Embora a doutrina e a jurisprudência cuidem de outras espécies de limitações ao poder de reforma do texto da Lei Maior, a saber, temporais, circunstanciais e materiais, dar-se-á especial atenção a estas últimas para efeito do que ora se pretende discorrer.

Sustenta-se e defende-se, portanto, que a Defensoria Pública, inserida de forma estratégica pelo constituinte no citado art. 134 da Carta de 1988, integra o seu núcleo essencial ou imodificável justamente por inserir-se dentre as garantias individuais — fora do catálogo do art. 5º — protegidas de qualquer proposta de emenda à Constituição que tenha por objeto sua supressão ou mesmo redução do seu alcance por obra do Poder Constituinte de Reforma.

Ensina José Afonso da Silva, acerca das limitações matérias explícitas[1], que:

“A Constituição, como dissemos antes, ampliou o núcleo explicitamente imodificável na via da emenda, definindo no art. 60, § 4º, que não será objeto de deliberação a proposta de emenda tendente a abolir: a forma federativa de Estado, o voto direito, secreto, universal e periódico; a separação dos Poderes; os direitos e garantias individuais.

(…)

A vedação atinge a pretensão de modificar qualquer elemento conceitual da federação, ou do voto direito, ou indiretamente restringir a liberdade religiosa, ou de comunicação ou outro direito e garantia individual; basta que a proposta de emenda se encaminhe ainda que remotamente, ‘tenda’ (emendas tendentes, diz o texto) para a sua abolição.”
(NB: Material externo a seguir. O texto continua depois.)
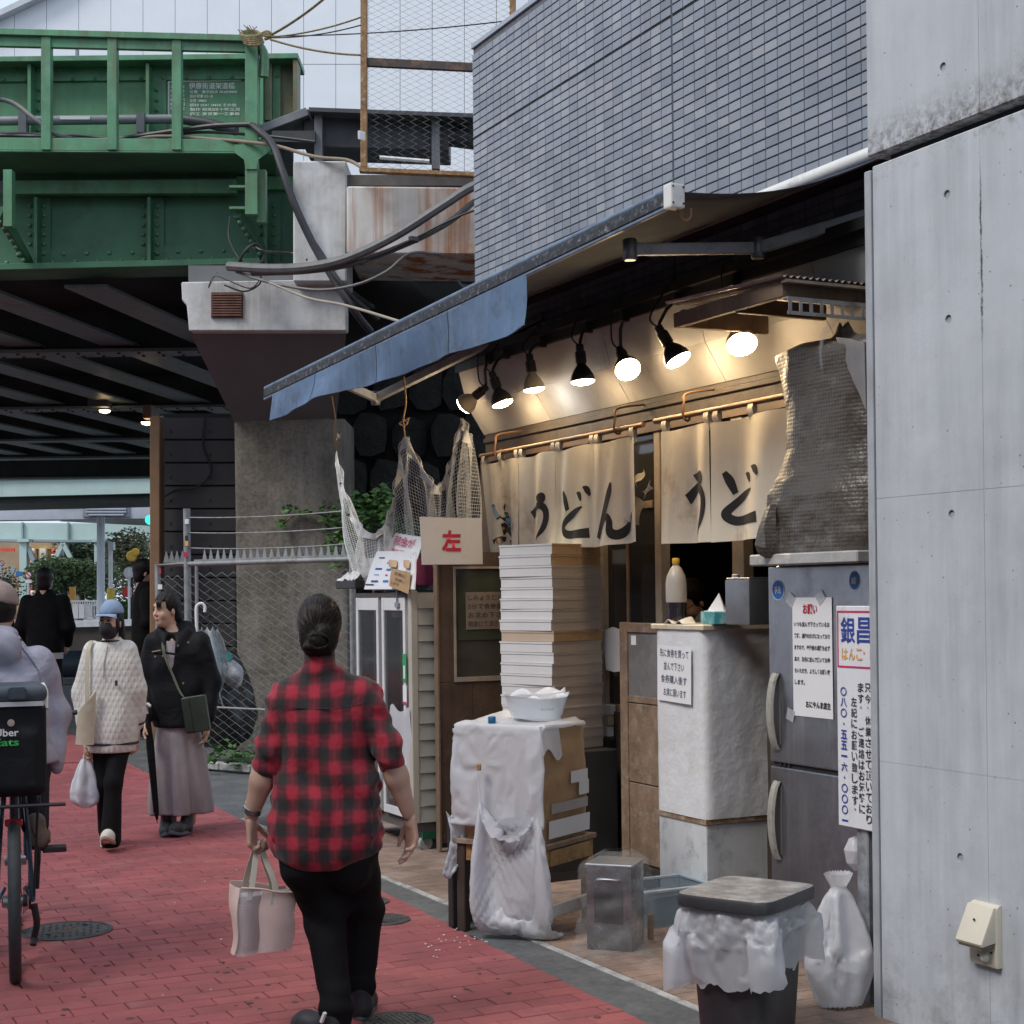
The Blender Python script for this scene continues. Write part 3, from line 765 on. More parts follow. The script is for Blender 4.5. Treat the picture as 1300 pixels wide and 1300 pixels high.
# ------------------------------------------------------------------ clip lamps under the fascia
m_lblack=mat('lamp_black',(.022,.02,.02),.45,var=.3,scale=20)
m_lwhite=mat('lamp_cream',(.55,.48,.36),.4,var=.1)
m_wire=mat('black_wire',(.012,.012,.012),.6)
def glow(name,col,s):
    if name in MATS:return MATS[name]
    m=bpy.data.materials.new(name);m.use_nodes=True;MATS[name]=m;N=m.node_tree.nodes;L=m.node_tree.links
    N.remove(N['Principled BSDF']);e=N.new('ShaderNodeEmission');e.inputs[0].default_value=(*col,1);e.inputs[1].default_value=s;L.new(e.outputs[0],N['Material Output'].inputs[0]);return m
WARM=glow('bulb_warm',(1.0,.72,.40),92.0);COOL=glow('bulb_cool',(.95,.90,.80),75.0)
LAMPS=[ # photo x, y of the lamp face, aim (world dir), shell, bulb, how to tell it apart
    (590,514,(-.35,.75,-.45),'c',WARM,.062,'cream-shelled clip lamp at the far left end, turned away'),
    (638,512,(.25,-.25,-1),'b',WARM,.064,'black clip lamp second from the left, above the drawn wasp'),
    (678,494,(.12,-.05,-1),'c',COOL,.060,'cream clip lamp third from the left with a whiter bulb'),
    (740,484,(.05,-.08,-1),'b',WARM,.064,'black clip lamp fourth from the left, hanging straight down'),
    (797,469,(-.2,-.72,-.62),'b',WARM,.066,'clip lamp fifth from the left, bright face turned to the viewer'),
    (861,457,(.3,-.42,-.85),'b',WARM,.066,'black clip lamp sixth from the left, aimed down the street'),
    (942,437,(-.25,-.62,-.80),'c',WARM,.070,'clip lamp furthest right, bright oval face under the small roof')]
for k,(px,py,aim,shell,bulb,rad,lab)in enumerate(LAMPS):
    X=4.14 if k else 4.12
    c=PX(px,py,X);aim=unit(aim)
    t=thing('clip_lamp',lab,'lamp',c,0,'clip lamps lighting the curtains')
    zax=-aim;xax=unit(np.cross(zax,V(.3,1,.2)));M=np.column_stack([xax,np.cross(zax,xax),zax]);r=rad
    b=MB();b.lathe([(r,0),(r*1.02,.008),(r*.97,.03),(r*.72,.062),(r*.42,.085),(r*.34,.1)],c=c,M=M,seg=24);b.build('shade',m_lwhite if shell=='c' else m_lblack,t,smooth=True)
    b=MB();b.lathe([(r*.985,-.0015),(r*.9,-.008),(r*.6,-.016),(0,-.019)],c=c,M=M,seg=24);b.build('bulb',bulb,t,smooth=True)
    b=MB();b.lathe([(r*.36,.098),(.03,.1),(.03,.16),(.022,.165),(.022,.2)],c=c,M=M,seg=16);b.build('socket',m_lblack,t,smooth=True)
    sb=c+M@V(0,0,.19)
    clip=V(FA[2][0]-.03,sb[1]+random.uniform(-.03,.03),2.99)
    b=MB();b.tube([sb,sb+V(.01,.01,.03),(sb+clip)/2+V(-.01,0,.02),clip],.009,8);b.build('arm',m_lblack,t,smooth=True)
    b=MB();b.box(clip+V(.0,0,.0),(.05,.035,.06));b.build('clip',m_lblack,t,bevel=.005)
    b=MB();b.tube(spline([sb,sb+V(-.02,.05,.06),clip+V(-.03,.07,.05),clip+V(0,.04,.1),clip+V(.03,.0,.08)]),.0045,6);b.build('cord',m_wire,t,smooth=True)

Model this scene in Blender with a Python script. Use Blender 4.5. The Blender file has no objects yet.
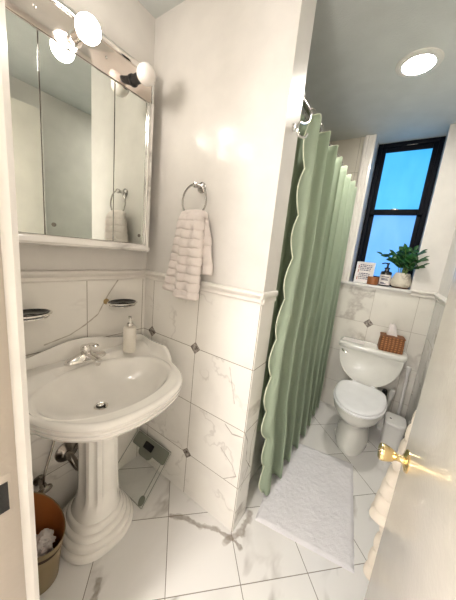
import bpy, bmesh, math, random
from mathutils import Vector, Matrix, noise
random.seed(7)
C = bpy.context.scene.collection
PI = math.pi
sin, cos = math.sin, math.cos

# ------------------------------------------------------------------ materials
def newmat(name):
    m = bpy.data.materials.new(name); m.use_nodes = True
    nt = m.node_tree; b = nt.nodes['Principled BSDF']
    return m, nt, b
def plain(name, col, rough=.5, metal=0, coat=0, bump=0, bscale=200, trans=0, sub=0, ior=1.45, alpha=1):
    m, nt, b = newmat(name)
    b.inputs['Base Color'].default_value = (*col, 1)
    b.inputs['Roughness'].default_value = rough
    b.inputs['Metallic'].default_value = metal
    b.inputs['Coat Weight'].default_value = coat
    b.inputs['Coat Roughness'].default_value = .08
    b.inputs['Transmission Weight'].default_value = trans
    b.inputs['IOR'].default_value = ior
    if sub:
        b.inputs['Subsurface Weight'].default_value = sub
        b.inputs['Subsurface Radius'].default_value = (.01, .008, .006)
    # faint colour variation keeps every surface procedural
    n = nt.nodes.new('ShaderNodeTexNoise'); n.inputs['Scale'].default_value = 9
    n.inputs['Detail'].default_value = 3
    g = nt.nodes.new('ShaderNodeNewGeometry'); nt.links.new(g.outputs['Position'], n.inputs['Vector'])
    r = nt.nodes.new('ShaderNodeValToRGB')
    r.color_ramp.elements[0].position = .3; r.color_ramp.elements[1].position = .7
    r.color_ramp.elements[0].color = (*[c*.95 for c in col], 1)
    r.color_ramp.elements[1].color = (*[min(1, c*1.02) for c in col], 1)
    nt.links.new(n.outputs['Fac'], r.inputs['Fac']); nt.links.new(r.outputs['Color'], b.inputs['Base Color'])
    if bump:
        n2 = nt.nodes.new('ShaderNodeTexNoise'); n2.inputs['Scale'].default_value = bscale
        n2.inputs['Detail'].default_value = 2
        nt.links.new(g.outputs['Position'], n2.inputs['Vector'])
        bp = nt.nodes.new('ShaderNodeBump'); bp.inputs['Strength'].default_value = bump
        bp.inputs['Distance'].default_value = .004
        nt.links.new(n2.outputs['Fac'], bp.inputs['Height']); nt.links.new(bp.outputs['Normal'], b.inputs['Normal'])
    return m
def emis(name, col, s):
    m, nt, b = newmat(name)
    b.inputs['Base Color'].default_value = (*col, 1)
    b.inputs['Emission Color'].default_value = (*col, 1)
    b.inputs['Emission Strength'].default_value = s
    return m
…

A importância de se preservar a estabilidade do Estado também ganha sua real dimensão nas palavras de Adriano Sant’ Ana Pedra[2], que enriquece seu texto com o contexto histórico em que se deu a promulgação da Carta de Outubro:

“Dessa forma, quando a Constituição dificulta e até mesmo proíbe a produção de suas emendas, é porque está a pugnar por sua própria estabilidade. É o que ocorre com a atual Constituição brasileira. A Carta Magna de 1988 é o coroamento jurídico-formal da superação do movimento armado de 1964, com caráter ideológico de centrado elitismo social e instrumentação por via das Forças Armadas, o que persistiu por 20 anos. Assim, o constituinte de 1987-1988 tinha o desafio de implantar um Estado que fosse a antítese da ditadura. Além disso, o constituinte teve receio de deixar certas matérias a cargo do legislador ordinário, que procurou ainda dificultar a função reformadora da própria Constituição.”

Nessa esteira, os artigos 5º, LXXIV, e 134 da Lei Maior se complementam de tal maneira que formam uma só garantia fundamental em favor dos necessitados à assistência jurídica integral e gratuita, somente sendo passível de alteração de seu conteúdo se esta objetivar, única e exclusivamente, a potencialização de seu alcance e de seus efeitos, notadamente em razão da busca permanente que se deve ter para que haja uma sensível redução das discrepâncias econômicas entre as camadas sociais, em nível nacional.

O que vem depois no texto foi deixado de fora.